Growth Management Decreases Housing Affordability
2004-10
In 1990 the State Legislature approved a new plan to manage urban growth in Washington state. The Growth Management Act (GMA) placed new restrictions on urban, suburban and rural growth with the intent of limiting the expansion of urban development in rural and agricultural areas. Under the leadership of then Governor Booth Gardner, the Legislature adopted a scaled-down version of Initiative 547 in 1991, which was defeated the previous year by a vote of nearly 3 to 1.
In the late 1980s and early 1990s strict growth management regulations were seen as the only way to slow the urbanization of rural areas and prevent environmental damage to the air, water and other natural resources. According to proponents, the most valuable characteristics of our state were being threatened by increasing development. Forests and farmlands were being paved to make way for roads and housing, and air and water quality were suffering from increased runoff and pollution. Today, while state mandated growth management remains hotly contested, the practical implementation of GMA presents unique challenges.
While effectively slowing urban growth, the Growth Management Act has caused considerable increases in housing costs and added to the regulatory burden for developers and other businesses. Central to the conflict over GMA are the 14 often contradictory goals established by the GMA. For example, state and local government are required to protect private property rights, but also directly regulate property uses. The Act also requires increasing housing affordability, but strictly limits the amount of land available for development.
Evaluating the effects of GMA on housing affordability is important. When housing prices increase, young families find it harder to buy a home, and workers are forced farther away from the urban core to find a house they can afford. As a result, some growth management policies may actually have the perverse effect of accelerating urban sprawl by shifting growth to areas with fewer growth restrictions.
This Policy Note provides a brief overview of a recent study, “Smart Growth and Housing Affordability: Evidence from Washington State,” by Samuel Staley and Leonard Gilroy of the Reason Public Policy Institute. The report, published by Washington Policy Center, shows that growth management planning reduced housing affordability for Washington families by an average of 26 percent.
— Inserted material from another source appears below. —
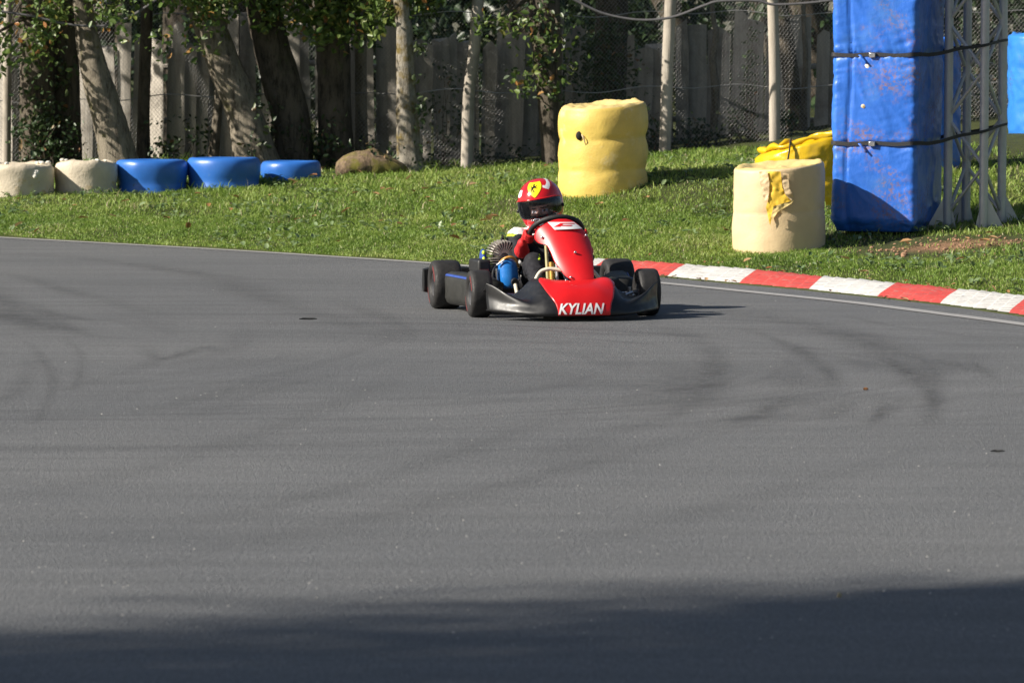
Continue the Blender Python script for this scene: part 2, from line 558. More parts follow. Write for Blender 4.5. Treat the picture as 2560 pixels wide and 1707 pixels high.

To explain why, it is important to understand how the GMA works.
The GMA is a unique state regulation because it places much of the responsibility for implementation in the hands of local government. Under the Act the state establishes growth management standards, and then local governments develop growth plans based on those standards. Local governments are not given complete control, however. State appointed regional Growth Management Hearings Boards have oversight responsibility for local growth plans and are responsible for ensuring the state’s objectives are met.
There are two primary components of growth management under GMA. The first is the Comprehensive Plan. This is an all-inclusive 20-year overview of the planned growth for a county or local community. It stipulates the location of all planned growth and infrastructure improvements necessary to meet those growth needs. The second major component is the Critical Areas Ordinance (CAO). Local governments must adopt a CAO to protect ecological resources that are considered critical to the proper function of the environment - areas like wetlands, salmon-bearing streams and old growth forests.
Every county must adopt a CAO, but not all are required to adopt a Comprehensive Plan. Under the Act, large urban counties and smaller counties with less than 20 percent growth over the 10 years prior to implementation are not required to plan. Smaller counties are not prohibited from planning and can opt-in if they choose to. Under those guidelines, 18 of Washington’s 39 counties are required to plan, 11 counties chose to plan and 10 counties do not plan under GMA.
Of the counties that today plan under GMA, each is required to establish an Urban Growth Area (UGA), or a demarcation line prohibiting most development outside the boundaries established by local planners. Except under certain circumstances, the housing needs of a community must be met primarily by building inside the UGA.
It is this strict urban growth boundary that seems to drive up the cost of housing for some counties in Washington. Specifically, in counties with fast growth patterns, limiting the supply of buildable land (and thus available housing) increases the cost of housing. It is not the only cause of housing price increases, but it does contribute heavily to reductions in affordability.
Nowhere is this more apparent than in King County, where housing prices have increased substantially in the last 10 years, rising much faster than the average income for local workers. In 1990 a median priced house sold for $140,000. By 2000, the price was up to $245,000, an increase of 75 percent. During the same period median household income increased from $36,200 to $55,200, an increase of only 52 percent. By this measure, housing prices increased almost 50 percent faster than income, reducing the ability of average income families to buy a home.
Other counties, like Clark and Lewis, saw similar reductions in housing price affordability. According to the analysis by Staley and Gilroy, on average 26 percent of housing price increases can be attributed to planning under GMA. Combining income and housing price statistics shows that, with all other variables held constant, GMA planning reduced housing affordability by up to 6 percent statewide. The areas that were hit the hardest are high-growth areas where demand for housing is the highest and available buildable land is the scarcest.
The contradiction between the goals of growth management and the reality of its implementation will be difficult to reconcile. Increasing housing affordability is key to maintaining a high quality of life for all Washington residents. In future publications we will explore other problems with the Growth Management Act and propose market-based alternatives to the traditional regulatory approach to managing growth.